◆ Aim of the exercise ◆
Write out all the lines again, precisely as they stand, but without the images.
[start]
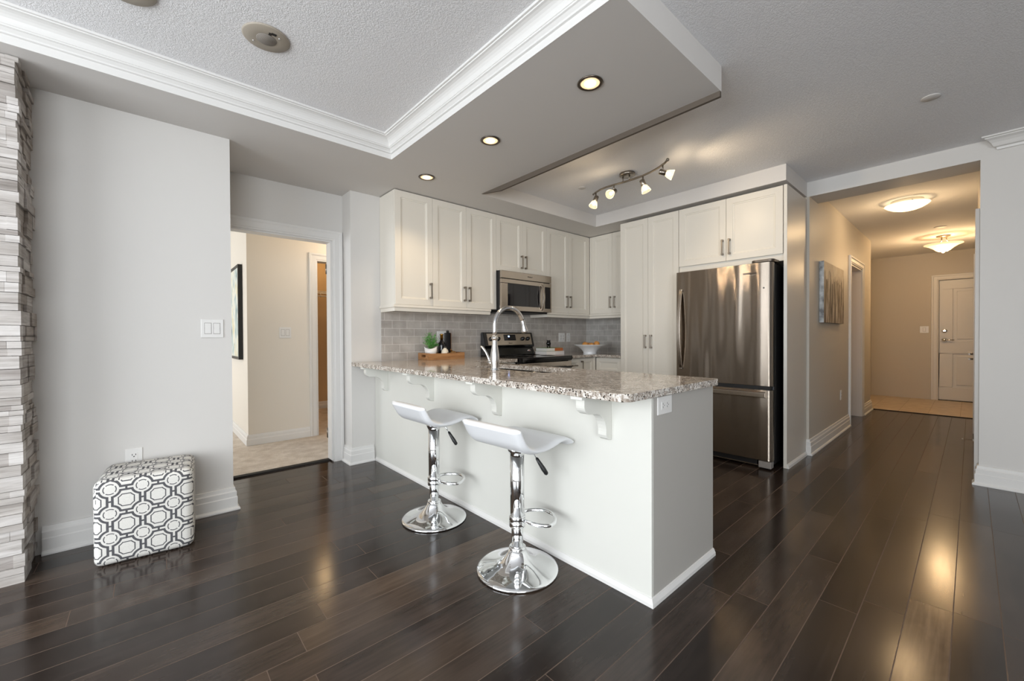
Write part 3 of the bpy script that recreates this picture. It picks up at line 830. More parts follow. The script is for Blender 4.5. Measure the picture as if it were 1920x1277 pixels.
# granite worktops
import bmesh
def slab(outline, holes, z0, z1, name):
    bm = bmesh.new()
    def ring(pts):
        vs = [bm.verts.new((x, y, z0)) for x, y in pts]
        return [bm.edges.new((vs[i], vs[(i+1) % len(vs)])) for i in range(len(vs))]
    es = ring(outline)
    for h in holes: es += ring(h)
    bmesh.ops.triangle_fill(bm, edges=es, use_beauty=True)
    ex = bmesh.ops.extrude_face_region(bm, geom=bm.faces[:])
    bmesh.ops.translate(bm, verts=[g for g in ex['geom'] if isinstance(g, bmesh.types.BMVert)], vec=(0, 0, z1 - z0))
    bmesh.ops.recalc_face_normals(bm, faces=bm.faces)
    me = bpy.data.meshes.new(name); bm.to_mesh(me); bm.free()
    me.materials.append(M_GRANITE)
    o = bpy.data.objects.new(name, me); COL.objects.link(o)
    md = o.modifiers.new('bevel', 'BEVEL'); md.width = 0.011; md.segments = 4; md.limit_method = 'ANGLE'; md.angle_limit = rad(60)
    for p in o.data.polygons: p.use_smooth = False
    return o
out = arc(1.347 + 0.05, 0.866 + 0.05, 0.05, 180, 270, 6) + arc(2.212 - 0.03, 0.866 + 0.03, 0.03, -90, 0, 5)
out += [(2.212, 3.03), (2.772, 3.03), (2.772, 3.663), (1.635, 3.663), (1.635, 3.673), (1.36, 3.673)] + [(1.347, 3.655)]
SX0, SX1, SY0, SY1 = 1.80, 2.125, 1.72, 2.50
hole = arc(SX0 + 0.05, SY0 + 0.05, 0.05, 180, 270, 5) + arc(SX1 - 0.05, SY0 + 0.05, 0.05, 270, 360, 5) + arc(SX1 - 0.05, SY1 - 0.05, 0.05, 0, 90, 5) + arc(SX0 + 0.05, SY1 - 0.05, 0.05, 90, 180, 5)
tag(slab(out, [hole], 0.880, 0.912, 'worktop'), 'speckled granite peninsula worktop with the sink cut into it', 'countertop', 'granite worktops')
tag(slab([(3.545, 3.03), (4.04, 3.03), (4.04, 2.679), (4.681, 2.679), (4.681, 3.663), (3.545, 3.663)], [], 0.880, 0.912, 'worktop'), 'speckled granite corner worktop under the books and the fruit bowl', 'countertop', 'granite worktops')

# sink
sk = thing('kitchen_sink', 'stainless double-bowl sink set under the granite peninsula top', 'sink', (0, 0, 0.70))
for (a, b) in ((SY0 - 0.01, 2.10), (2.13, SY1 + 0.01)):
    mb = MB(); x0, x1 = SX0 - 0.01, SX1 + 0.01
    def rr(i, z): return [(x, y, z - 0.70) for x, y in arc(x0+0.04+i, a+0.04+i, 0.04, 180, 270, 4) + arc(x1-0.04-i, a+0.04+i, 0.04, 270, 360, 4) + arc(x1-0.04-i, b-0.04-i, 0.04, 0, 90, 4) + arc(x0+0.04+i, b-0.04-i, 0.04, 90, 180, 4)]
    L = [rr(-0.012, 0.8785), rr(0, 0.8785), rr(0.006, 0.72), rr(0.03, 0.705)]
    n = len(L[0]); vs = [p for q in L for p in q]; fs = []
    for k in range(3):
        for i in range(n): fs.append((k*n+i, k*n+(i+1) % n, (k+1)*n+(i+1) % n, (k+1)*n+i))
    fs.append(tuple(3*n+i for i in range(n)))
    mb.add(vs, fs, True); mb.build('bowl', M_SINK, sk)
# faucet
fa = thing('kitchen_faucet', 'tall chrome gooseneck faucet standing on the granite by the sink', 'faucet', (1.705, 2.085, 0.912))
MB().lathe([(0.031, 0), (0.031, 0.006), (0.026, 0.012), (0.0255, 0.02), (0.0285, 0.05), (0.030, 0.075), (0.0285, 0.105), (0.0235, 0.14), (0.0185, 0.17), (0.0175, 0.195), (0.0185, 0.205), (0.0235, 0.208), (0.0235, 0.217), (0.019, 0.221), (0.016, 0.232)]).build('faucet_body', M_FAUCET, fa)
MB().tube([(0, 0, 0.225), (0, 0, 0.26), (0, 0, 0.295)] + [(0.128 - 0.128*math.cos(rad(a)), 0, 0.295 + 0.122*math.sin(rad(a))) for a in range(10, 166, 8)], 0.0145, 16).build('spout', M_FAUCET, fa)
hx, hz = 0.128 - 0.128*math.cos(rad(162)), 0.295 + 0.122*math.sin(rad(162))
MB().lathe([(0.0145, 0), (0.016, 0.005), (0.0155, 0.03), (0.0185, 0.05), (0.023, 0.075), (0.024, 0.085), (0.020, 0.088)], (hx, 0, hz + 0.004), 24, (0.29, 0, -1)).build('spray_head', M_FAUCET, fa)
lv = MB().cyl((0, 0.02, 0.045), (0, 0.062, 0.052), 0.018, 0.0165)
lv.tube([(0, 0.055, 0.055), (0, 0.068, 0.085), (-0.008, 0.085, 0.120), (-0.02, 0.105, 0.150), (-0.028, 0.118, 0.158)], [0.011, 0.009, 0.008, 0.0085, 0.006])
lv.build('lever_handle', M_FAUCET, fa)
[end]
◆ Finished task ◆
Write part 3 of the bpy script that recreates this picture. It picks up at line 830. More parts follow. The script is for Blender 4.5. Measure the picture as if it were 1920x1277 pixels.
# granite worktops
import bmesh
def slab(outline, holes, z0, z1, name):
    bm = bmesh.new()
    def ring(pts):
        vs = [bm.verts.new((x, y, z0)) for x, y in pts]
        return [bm.edges.new((vs[i], vs[(i+1) % len(vs)])) for i in range(len(vs))]
    es = ring(outline)
    for h in holes: es += ring(h)
    bmesh.ops.triangle_fill(bm, edges=es, use_beauty=True)
    ex = bmesh.ops.extrude_face_region(bm, geom=bm.faces[:])
    bmesh.ops.translate(bm, verts=[g for g in ex['geom'] if isinstance(g, bmesh.types.BMVert)], vec=(0, 0, z1 - z0))
    bmesh.ops.recalc_face_normals(bm, faces=bm.faces)
    me = bpy.data.meshes.new(name); bm.to_mesh(me); bm.free()
    me.materials.append(M_GRANITE)
    o = bpy.data.objects.new(name, me); COL.objects.link(o)
    md = o.modifiers.new('bevel', 'BEVEL'); md.width = 0.011; md.segments = 4; md.limit_method = 'ANGLE'; md.angle_limit = rad(60)
    for p in o.data.polygons: p.use_smooth = False
    return o
out = arc(1.347 + 0.05, 0.866 + 0.05, 0.05, 180, 270, 6) + arc(2.212 - 0.03, 0.866 + 0.03, 0.03, -90, 0, 5)
out += [(2.212, 3.03), (2.772, 3.03), (2.772, 3.663), (1.635, 3.663), (1.635, 3.673), (1.36, 3.673)] + [(1.347, 3.655)]
SX0, SX1, SY0, SY1 = 1.80, 2.125, 1.72, 2.50
hole = arc(SX0 + 0.05, SY0 + 0.05, 0.05, 180, 270, 5) + arc(SX1 - 0.05, SY0 + 0.05, 0.05, 270, 360, 5) + arc(SX1 - 0.05, SY1 - 0.05, 0.05, 0, 90, 5) + arc(SX0 + 0.05, SY1 - 0.05, 0.05, 90, 180, 5)
tag(slab(out, [hole], 0.880, 0.912, 'worktop'), 'speckled granite peninsula worktop with the sink cut into it', 'countertop', 'granite worktops')
tag(slab([(3.545, 3.03), (4.04, 3.03), (4.04, 2.679), (4.681, 2.679), (4.681, 3.663), (3.545, 3.663)], [], 0.880, 0.912, 'worktop'), 'speckled granite corner worktop under the books and the fruit bowl', 'countertop', 'granite worktops')

# sink
sk = thing('kitchen_sink', 'stainless double-bowl sink set under the granite peninsula top', 'sink', (0, 0, 0.70))
for (a, b) in ((SY0 - 0.01, 2.10), (2.13, SY1 + 0.01)):
    mb = MB(); x0, x1 = SX0 - 0.01, SX1 + 0.01
    def rr(i, z): return [(x, y, z - 0.70) for x, y in arc(x0+0.04+i, a+0.04+i, 0.04, 180, 270, 4) + arc(x1-0.04-i, a+0.04+i, 0.04, 270, 360, 4) + arc(x1-0.04-i, b-0.04-i, 0.04, 0, 90, 4) + arc(x0+0.04+i, b-0.04-i, 0.04, 90, 180, 4)]
    L = [rr(-0.012, 0.8785), rr(0, 0.8785), rr(0.006, 0.72), rr(0.03, 0.705)]
    n = len(L[0]); vs = [p for q in L for p in q]; fs = []
    for k in range(3):
        for i in range(n): fs.append((k*n+i, k*n+(i+1) % n, (k+1)*n+(i+1) % n, (k+1)*n+i))
    fs.append(tuple(3*n+i for i in range(n)))
    mb.add(vs, fs, True); mb.build('bowl', M_SINK, sk)
# faucet
fa = thing('kitchen_faucet', 'tall chrome gooseneck faucet standing on the granite by the sink', 'faucet', (1.705, 2.085, 0.912))
MB().lathe([(0.031, 0), (0.031, 0.006), (0.026, 0.012), (0.0255, 0.02), (0.0285, 0.05), (0.030, 0.075), (0.0285, 0.105), (0.0235, 0.14), (0.0185, 0.17), (0.0175, 0.195), (0.0185, 0.205), (0.0235, 0.208), (0.0235, 0.217), (0.019, 0.221), (0.016, 0.232)]).build('faucet_body', M_FAUCET, fa)
MB().tube([(0, 0, 0.225), (0, 0, 0.26), (0, 0, 0.295)] + [(0.128 - 0.128*math.cos(rad(a)), 0, 0.295 + 0.122*math.sin(rad(a))) for a in range(10, 166, 8)], 0.0145, 16).build('spout', M_FAUCET, fa)
hx, hz = 0.128 - 0.128*math.cos(rad(162)), 0.295 + 0.122*math.sin(rad(162))
MB().lathe([(0.0145, 0), (0.016, 0.005), (0.0155, 0.03), (0.0185, 0.05), (0.023, 0.075), (0.024, 0.085), (0.020, 0.088)], (hx, 0, hz + 0.004), 24, (0.29, 0, -1)).build('spray_head', M_FAUCET, fa)
lv = MB().cyl((0, 0.02, 0.045), (0, 0.062, 0.052), 0.018, 0.0165)
lv.tube([(0, 0.055, 0.055), (0, 0.068, 0.085), (-0.008, 0.085, 0.120), (-0.02, 0.105, 0.150), (-0.028, 0.118, 0.158)], [0.011, 0.009, 0.008, 0.0085, 0.006])
lv.build('lever_handle', M_FAUCET, fa)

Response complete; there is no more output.